El hallazgo de veinte cuerpos —algunos decapitados y colgados de un puente en Culiacán— a principios de julio no fue solo otro episodio de violencia en México. Fue la firma de un nuevo poder. Este acto de brutalidad calculada marca un punto de inflexión en el hampa latinoamericana: la consolidación de una alianza entre la facción del Cártel de Sinaloa liderada por los hijos de Joaquín “El Chapo” Guzmán, conocidos como “Los Chapitos”, y su antiguo rival, el Cártel Jalisco Nueva Generación (CJNG).
Esta unión, confirmada por la DEA en su informe de 2025, no es una simple tregua para repartirse el territorio. Es una fusión estratégica, una especie de OPA hostil contra las estructuras de poder tradicionales, tanto criminales como estatales. El objetivo es claro: aniquilar a la facción de Ismael “El Mayo” Zambada, consolidar un monopolio sobre la producción y tráfico de fentanilo a escala global, y rediseñar el mapa del poder en el continente.
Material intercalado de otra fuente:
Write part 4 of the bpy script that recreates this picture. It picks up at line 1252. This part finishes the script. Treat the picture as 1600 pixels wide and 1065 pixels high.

Lo que estamos presenciando no es el fin de la violencia, sino su evolución hacia una forma más sofisticada y peligrosa de dominio.
La trayectoria de esta nueva super-organización criminal no está escrita. Dependerá de su cohesión interna, de la reacción de sus rivales y, crucialmente, de la respuesta de los estados mexicano y estadounidense. Analizamos tres escenarios probables que definirán la próxima década.
En este futuro, la alianza tiene éxito. La combinación de la experiencia logística global de Los Chapitos y la fuerza de choque del CJNG resulta imparable. Aniquilan a los remanentes del clan Zambada y a otros competidores menores, estableciendo una hegemonía casi total sobre las rutas clave de México.
La violencia entre cárteles disminuye drásticamente, pero es reemplazada por una “Pax Mafiosa”. Este nuevo orden no es pacífico; es un control totalitario a nivel local. La organización opera como un estado paralelo: cobra impuestos (extorsión sistematizada), imparte “justicia” y controla la economía local, desde el precio del pollo hasta los permisos de construcción, como ya ensaya La Familia Michoacana en el Estado de México.
Políticamente, su infiltración en el gobierno y el sistema judicial se profundiza hasta el punto de que el Estado se convierte en una fachada en vastas regiones del país. Para Estados Unidos, México se transforma en un problema de contención, no de cooperación. El modelo, una vez perfeccionado, podría exportarse a otras naciones con instituciones débiles en Centro y Sudamérica.
El pacto entre enemigos históricos resulta ser un castillo de naipes. La desconfianza, las disputas por las ganancias del fentanilo o la ambición de líderes de segundo nivel fracturan la alianza desde dentro. El punto de quiebre podría ser la colaboración de Ovidio Guzmán con la DEA. Si su declaración de culpabilidad incluye información estratégica, podría decapitar liderazgos y sembrar una paranoia letal en la cúpula de la organización.
El resultado es una guerra de todos contra todos. La violencia, antes concentrada en Sinaloa, se extiende por todo México. La atomización del poder da lugar a facciones más pequeñas, desesperadas y brutales, que luchan por los restos del imperio. Los ataques ya no solo buscan eliminar rivales, sino aterrorizar a la población y desafiar abiertamente al Estado, atacando infraestructura crítica y funcionarios de alto nivel.
México se sumiría en su peor crisis de seguridad en la historia moderna, con una emergencia humanitaria por desplazamientos masivos. La presión sobre Estados Unidos para una intervención más directa, quizás incluso militar, se volvería inmensa, redefiniendo drásticamente las relaciones bilaterales.
Este es el escenario intermedio, y quizás el más probable a corto plazo. La alianza Chapitos-CJNG logra debilitar decisivamente a la facción de Zambada, como demuestra la caída de su bastión en Badiraguato, pero no consigue la hegemonía total. Otros cárteles, sintiendo la amenaza existencial, forman contra-alianzas y resisten ferozmente en sus territorios.
El resultado es una balkanización de facto de México. El país queda dividido en feudos criminales. La “Pax Mafiosa” del super-cártel solo rige en sus zonas núcleo, mientras que en las fronteras y territorios en disputa la guerra continúa de forma endémica. La violencia se vuelve menos espectacular pero más persistente.
El Estado mexicano, superado, adopta una estrategia de gestión de daños. En lugar de combatir a todos los grupos, se enfoca en contener los brotes más violentos y, en ocasiones, negocia tácitamente con ciertos grupos para mantener una precaria estabilidad. Para los ciudadanos, la vida cotidiana queda definida por la geografía del poder criminal. La soberanía del Estado se convierte en una ficción legal, con un país que funciona a distintas velocidades y bajo distintas leyes, ninguna de ellas oficial.